German public radio Deutschlandfunk (DLF) reported earlier this year that scientists have discovered that twice as much snow has been falling in the Ural Mountains than 100 years ago.
Yugyd Va National Park. Public domain photo.
Hat-tip: Die kalte Sonne here.
The DLF reports:
Ural: snow causing the tree line to rise.
Climate change does not only mean that the temperature is increasing, it can also change the precipitation patterns. In the Ural Mountains of Russia significantly more snow is falling in the wintertime than 100 years ago. The development is having surprising consequences: The bigger amounts of snow is causing the tree line to rise. […]In the summertime in the Urals its has not gotten notably warmer over the past 100 years. The wintertime temperatures, however, have increased from minus 18°C to minus 16°C. Warmer low pressure systems are bringing more precipitation to the mountains. In the Urals today twice as much snow is falling than 100 years ago. And that is having an impact on the treeline.”
According to the DLF, a team of German and Russian scientists say the tree line is currently rising at a rate of about 4 to 6 meters per decade.
The scientists believe that the doubled snowfall serves to protect young saplings during the winter and allow soil conditions that foster growth during the summer time. Photos of the region has allowed the scientists to determine treelines that today are up to 60 meters higher than 100 years ago.
I checked the GISS records for Njaksimvol’, a rural station on the east side of the Urals. The summer increase is 1.8°C/century, and the winter increase is 0.8°C/century. Just the opposite of what they found. Did they measure the temperatures at the tree line for that 100-year span? Of course not.
That’s Njaksimvol after Gavin had his fingers on it.

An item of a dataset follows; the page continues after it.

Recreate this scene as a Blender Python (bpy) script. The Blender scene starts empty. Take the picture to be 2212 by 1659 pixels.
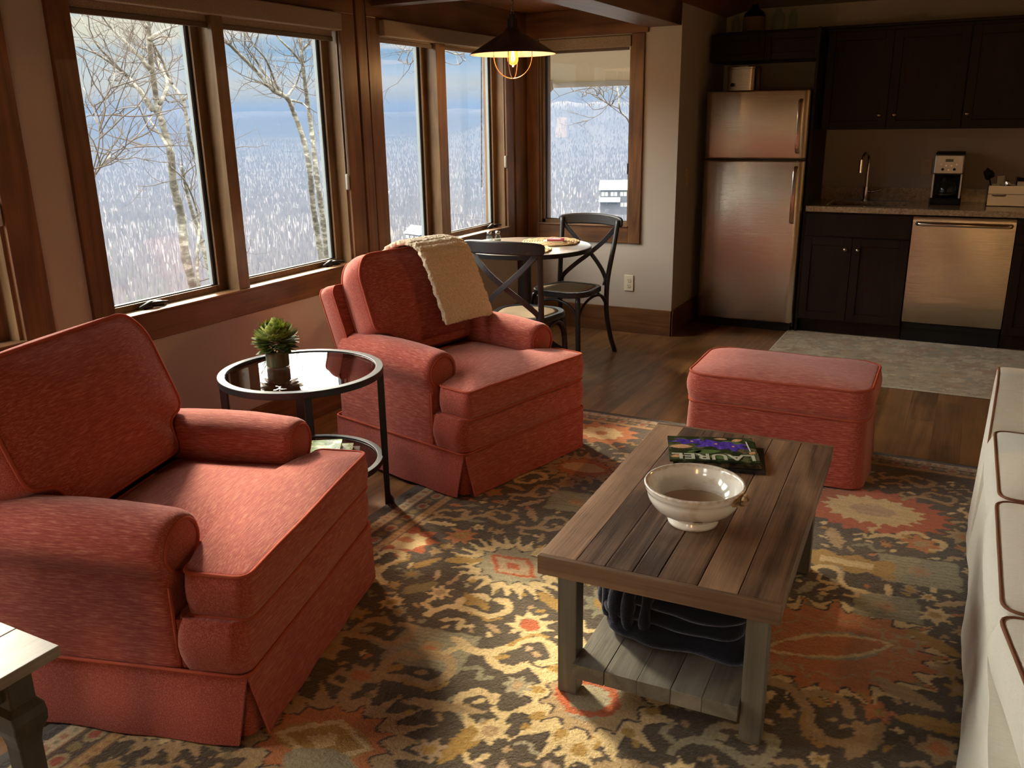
import bpy, bmesh, math, random
import numpy as np
from mathutils import Vector, Matrix, noise
PI = math.pi
random.seed(7)
rng = np.random.default_rng(7)
S = bpy.context.scene
COL = S.collection

# ---------------------------------------------------------------- camera
CAM_Z = 1.523
PITCH, ROLL, YAW, FPX = math.radians(16.9736), math.radians(-0.94485), math.radians(-27.9676), 1868.32
def cam_axes():
    f = Vector((math.sin(YAW)*math.cos(PITCH), math.cos(YAW)*math.cos(PITCH), -math.sin(PITCH)))
    ri = Vector((math.cos(YAW), -math.sin(YAW), 0)); up = ri.cross(f)
    c, s = math.cos(ROLL), math.sin(ROLL)
    return f, ri*c + up*s, -ri*s + up*c
CF, CR, CU = cam_axes()
cd = bpy.data.cameras.new('camera'); cam = bpy.data.objects.new('camera', cd); COL.objects.link(cam)
m = Matrix((CR, CU, -CF)).transposed().to_4x4(); m.translation = (0, 0, CAM_Z)
cam.matrix_world = m
cd.sensor_fit = 'HORIZONTAL'; cd.sensor_width = 36; cd.lens = 36*FPX/2212
cd.clip_start = .02; cd.clip_end = 40000
S.camera = cam
def ray(px, py): return CF*FPX + CR*(px-1106) - CU*(py-829.5)
def pl(px, py, ax, v):
    d = ray(px, py); o = Vector((0, 0, CAM_Z)); t = (v-o[ax])/d[ax]
    return o + d*t

# ---------------------------------------------------------------- view, world, sun
S.view_settings.view_transform = 'Standard'; S.view_settings.look = 'None'
S.view_settings.exposure = 1.42; S.view_settings.gamma = 1.0; S.view_settings.use_curve_mapping = False
S.cycles.use_denoising = True
S.cycles.max_bounces = 8; S.cycles.diffuse_bounces = 5; S.cycles.glossy_bounces = 4
S.cycles.transparent_max_bounces = 24; S.cycles.transmission_bounces = 8
S.cycles.sample_clamp_indirect = 6; S.cycles.caustics_reflective = False; S.cycles.caustics_refractive = False

class NT:
    def __init__(s, tree): s.t = tree; s.n = tree.nodes; s.l = tree.links
    def new(s, typ, **kw):
        nd = s.n.new(typ)
        for k, v in kw.items():
            if k.startswith('i_'):
                key = k[2:]; key = int(key) if key.isdigit() else key.replace('_', ' ')
                nd.inputs[key].default_value = v
            else: setattr(nd, k, v)
        return nd
    def link(s, a, b): s.l.new(a, b)
    def math(s, op, a, b=None, c=None, clamp=False):
        nd = s.n.new('ShaderNodeMath'); nd.operation = op; nd.use_clamp = clamp
        for i, v in enumerate((a, b, c)):
            if v is None: continue
            if isinstance(v, (int, float)): nd.inputs[i].default_value = v
            else: s.l.new(v, nd.inputs[i])
        return nd.outputs[0]
    def mix(s, fac, a, b, bt='MIX'):
        nd = s.n.new('ShaderNodeMix'); nd.data_type = 'RGBA'; nd.blend_type = bt
        for sock, v in ((nd.inputs[0], fac), (nd.inputs[6], a), (nd.inputs[7], b)):
            if isinstance(v, (int, float)): sock.default_value = v
            elif isinstance(v, tuple): sock.default_value = (*v, 1) if len(v) == 3 else v
            else: s.l.new(v, sock)
        return nd.outputs[2]
    def ramp(s, fac, stops, interp='LINEAR'):
        nd = s.n.new('ShaderNodeValToRGB'); cr = nd.color_ramp; cr.interpolation = interp
        while len(cr.elements) < len(stops): cr.elements.new(.5)
        for e, (p, c) in zip(cr.elements, stops):
            e.position = p; e.color = (*c, 1) if len(c) == 3 else c
        if fac is not None: s.l.new(fac, nd.inputs[0])
        return nd.outputs[0]
    def noise(s, vec, scale=5, detail=3, rough=.5, dist=0, dim='3D', w=None):
        nd = s.n.new('ShaderNodeTexNoise'); nd.noise_dimensions = dim
        nd.inputs['Scale'].default_value = scale; nd.inputs['Detail'].default_value = detail
        nd.inputs['Roughness'].default_value = rough; nd.inputs['Distortion'].default_value = dist
        if vec is not None: s.l.new(vec, nd.inputs['Vector'])
        if w is not None: s.l.new(w, nd.inputs['W'])
        return nd.outputs[0]
    def mapping(s, vec, scale=(1, 1, 1), loc=(0, 0, 0), rot=(0, 0, 0)):
        nd = s.n.new('ShaderNodeMapping')
        nd.inputs['Scale'].default_value = scale; nd.inputs['Location'].default_value = loc; nd.inputs['Rotation'].default_value = rot
        s.l.new(vec, nd.inputs['Vector']); return nd.outputs[0]

SUN_AZ, SUN_EL = math.radians(-57), math.radians(33)
SUNDIR = Vector((math.sin(SUN_AZ)*math.cos(SUN_EL), math.cos(SUN_AZ)*math.cos(SUN_EL), math.sin(SUN_EL)))
W = bpy.data.worlds.new('sky'); S.world = W; W.use_nodes = True
w = NT(W.node_tree); w.n.clear()
tc = w.new('ShaderNodeTexCoord')
sep = w.new('ShaderNodeSeparateXYZ'); w.link(tc.outputs['Generated'], sep.inputs[0])
z = sep.outputs[2]
zc = w.math('MAXIMUM', z, 0.0)
base = w.ramp(zc, [(0, (1.0, .82, .45)), (.036, (1.0, .88, .56)), (.050, (.70, .82, .92)), (.070, (.30, .54, .82)), (.115, (.42, .62, .84)), (.20, (.92, .88, .80)), (1, (.95, .90, .82))])
wob = w.noise(w.mapping(tc.outputs['Generated'], (3, 3, 3)), 1.0, 2, .5)
band = w.noise(w.mapping(tc.outputs['Generated'], (3.0, 3.0, 42), (3.1, 1.2, .5)), 1.0, 4, .5, .4)
cl = w.ramp(band, [(.46, (0, 0, 0)), (.56, (1, 1, 1))])
c1 = w.mix(w.math('MULTIPLY', cl, .8), base, (1.0, .94, .80))
# sun-side glow in the cloud
dot = w.new('ShaderNodeVectorMath', operation='DOT_PRODUCT'); w.link(tc.outputs['Generated'], dot.inputs[0])
ga, ge = math.radians(-51), math.radians(9)
dot.inputs[1].default_value = (math.sin(ga)*math.cos(ge), math.cos(ga)*math.cos(ge), math.sin(ge))
gl = w.math('POWER', w.math('MAXIMUM', dot.outputs['Value'], 0), 160)
c2 = w.mix(w.math('MULTIPLY', gl, .8), c1, (1.0, .90, .60))
up = w.new('ShaderNodeMapRange', i_1=.112, i_2=.24, i_3=0.36, i_4=6.0); up.interpolation_type = 'SMOOTHSTEP'; w.link(z, up.inputs[0])
bg = w.new('ShaderNodeBackground'); w.link(c2, bg.inputs[0]); w.link(up.outputs[0], bg.inputs[1])
wo = w.new('ShaderNodeOutputWorld'); w.link(bg.outputs[0], wo.inputs[0])
W.cycles.sampling_method = 'MANUAL'; W.cycles.sample_map_resolution = 512

sl = bpy.data.lights.new('sun', 'SUN'); sl.energy = 4.5; sl.angle = math.radians(9); sl.color = (1.0, .86, .64)
so = bpy.data.objects.new('sun', sl); COL.objects.link(so); so.rotation_euler = SUNDIR.to_track_quat('Z', 'Y').to_euler()

# ---------------------------------------------------------------- object helpers
def tag(o, label=None, cat=None, group=None, kind=None):
    if label: o['label'] = label
    if cat: o['category'] = cat
    if group: o['group'] = group
    if kind: o['kind'] = kind
    return o
def thing(name, label=None, cat=None, loc=(0, 0, 0), rz=0, group=None, kind=None):
    o = bpy.data.objects.new(name, None); COL.objects.link(o); o.empty_display_size = .1
    o.location = loc; o.rotation_euler = (0, 0, rz)
    return tag(o, label, cat, group, kind)
def obj(name, bm, mat, parent=None, smooth=False, bevel=0, seg=2, label=None, sub=0, auto=None):
    me = bpy.data.meshes.new(name)
    bmesh.ops.recalc_face_normals(bm, faces=bm.faces)
    bm.to_mesh(me); bm.free()
    o = bpy.data.objects.new(name, me); COL.objects.link(o)
    for mm in (mat if isinstance(mat, (list, tuple)) else [mat]): me.materials.append(mm)
    if smooth:
        me.polygons.foreach_set('use_smooth', [True]*len(me.polygons))
        if auto: me.set_sharp_from_angle(angle=math.radians(auto))
    if bevel:
        b = o.modifiers.new('bevel', 'BEVEL'); b.width = bevel; b.segments = seg; b.limit_method = 'ANGLE'; b.angle_limit = math.radians(40)
    if sub:
        s = o.modifiers.new('sub', 'SUBSURF'); s.levels = sub; s.render_levels = sub
    if parent: o.parent = parent
    if label: o['label'] = label
    return o
def kids(o): return [c for c in bpy.data.objects if c.parent == o]
def copy_tree(o, parent=None):
    c = o.copy(); COL.objects.link(c)
    if parent: c.parent = parent
    for ch in kids(o): copy_tree(ch, c)
    return c
def NB(): return bmesh.new()
def box(bm, x0, x1, y0, y1, z0, z1, mat=0, M=None):
    vs = [bm.verts.new((x, y, z)) for z in (z0, z1) for y in (y0, y1) for x in (x0, x1)]
    if M: 
        for v in vs: v.co = M @ v.co
    for f in ((0, 2, 3, 1), (4, 5, 7, 6), (0, 1, 5, 4), (2, 6, 7, 3), (0, 4, 6, 2), (1, 3, 7, 5)):
        fc = bm.faces.new([vs[i] for i in f]); fc.material_index = mat
    return vs
def bx(*a, **k):
    bm = NB(); box(bm, *a, **k); return bm
def cyl(bm, c, r, h, seg=24, r2=None, mat=0, axis='Z', M=None):
    r2 = r if r2 is None else r2
    rings = []
    for zz, rr in ((0, r), (h, r2)):
        rg = []
        for i in range(seg):
            a = 2*PI*i/seg; p = [rr*math.cos(a), rr*math.sin(a), zz]
            if axis == 'X': p = [p[2], p[0], p[1]]
            elif axis == 'Y': p = [p[0], p[2], p[1]]
            v = Vector(p) + Vector(c)
            if M: v = M @ v
            rg.append(bm.verts.new(v))
        rings.append(rg)
    for i in range(seg):
        j = (i+1) % seg
        f = bm.faces.new((rings[0][i], rings[0][j], rings[1][j], rings[1][i])); f.material_index = mat
    for rg in rings:
        f = bm.faces.new(rg); f.material_index = mat
def lathe(bm, prof, seg=48, c=(0, 0, 0), mat=0):
    rings = []
    for r, zz in prof:
        if r < 1e-5: rings.append([bm.verts.new((c[0], c[1], c[2]+zz))])
        else: rings.append([bm.verts.new((c[0]+r*math.cos(2*PI*i/seg), c[1]+r*math.sin(2*PI*i/seg), c[2]+zz)) for i in range(seg)])
    for a, b in zip(rings, rings[1:]):
        for i in range(seg):
            j = (i+1) % seg
            if len(a) == 1 and len(b) == 1: continue
            if len(a) == 1: f = bm.faces.new((a[0], b[j], b[i]))
            elif len(b) == 1: f = bm.faces.new((a[i], a[j], b[0]))
            else: f = bm.faces.new((a[i], a[j], b[j], b[i]))
            f.material_index = mat
def tube(bm, pts, r, seg=8, closed=False, cap=True, mat=0, flat=None, up=None):
    """r: radius or list; flat=(w,h) gives rectangular-ish section"""
    pts = [Vector(p) for p in pts]; n = len(pts)
    rs = r if isinstance(r, (list, tuple)) else [r]*n
    tans = []
    for i in range(n):
        if closed: t = pts[(i+1) % n] - pts[i-1]
        else: t = pts[min(i+1, n-1)] - pts[max(i-1, 0)]
        tans.append(t.normalized() if t.length > 1e-9 else Vector((0, 0, 1)))
    ref = Vector(up) if up else (Vector((0, 0, 1)) if abs(tans[0].z) < .9 else Vector((1, 0, 0)))
    nrm = (ref - tans[0]*ref.dot(tans[0])).normalized()
    rings = []
    for i in range(n):
        if up: nrm = (Vector(up) - tans[i]*Vector(up).dot(tans[i])).normalized()
        else:
            nrm = nrm - tans[i]*nrm.dot(tans[i])
            nrm = nrm.normalized() if nrm.length > 1e-6 else tans[i].orthogonal().normalized()
        b = tans[i].cross(nrm)
        rg = []
        if flat:
            fw, fh = flat
            k = rs[i] if isinstance(r, (list, tuple)) else 1
            for sx, sy in ((-1, -1), (1, -1), (1, 1), (-1, 1)):
                rg.append(bm.verts.new(pts[i] + b*(sx*fw/2*k) + nrm*(sy*fh/2*k)))
        else:
            for s_ in range(seg):
                a = 2*PI*s_/seg
                rg.append(bm.verts.new(pts[i] + (nrm*math.cos(a) + b*math.sin(a))*rs[i]))
        rings.append(rg)
    m_ = len(rings[0])
    rng_ = range(n) if closed else range(n-1)
    for i in rng_:
        a, b = rings[i], rings[(i+1) % n]
        for k in range(m_):
            f = bm.faces.new((a[k], a[(k+1) % m_], b[(k+1) % m_], b[k])); f.material_index = mat
    if cap and not closed:
        for rg in (rings[0], rings[-1]):
            f = bm.faces.new(rg); f.material_index = mat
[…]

It’s interesting to compare this claim that Global Warming pushes the tree-line up to higher altitudes with earlier studies that used tree-line lowering findings as proof that the past was much colder than today and therefore we’re all going to fry!
Climate Science – where cognitive dissonance is a mandatory requirement!
Too little information. Send more funding and someone that would consider all the reasons why there is change (if, in fact, there is). Some of Richard Feynman’s quotes come to mind.
I flew over the tree line on a trip to Canada. Amazing how clear the tree line is demarcated in practice. Just aside, 4 to 6 metres per decade compared to scale of the land is hardly a gallop.
More CO2 couldn’t possibly have a thing to do with it…
Well, alright…my name is JIM and Pierre Gosselin and I were roommates in a dormitory at the University of Arizona a long, long time ago. We have had no contact in more than 30 years. I got curious and googled his name the other night, and lo and behold
Are there any additional data between 100 years and now? Pretty sketchy drawing conclusions from 2 data points. Could be the bluejays crapping seeds higher in elevation for all we know.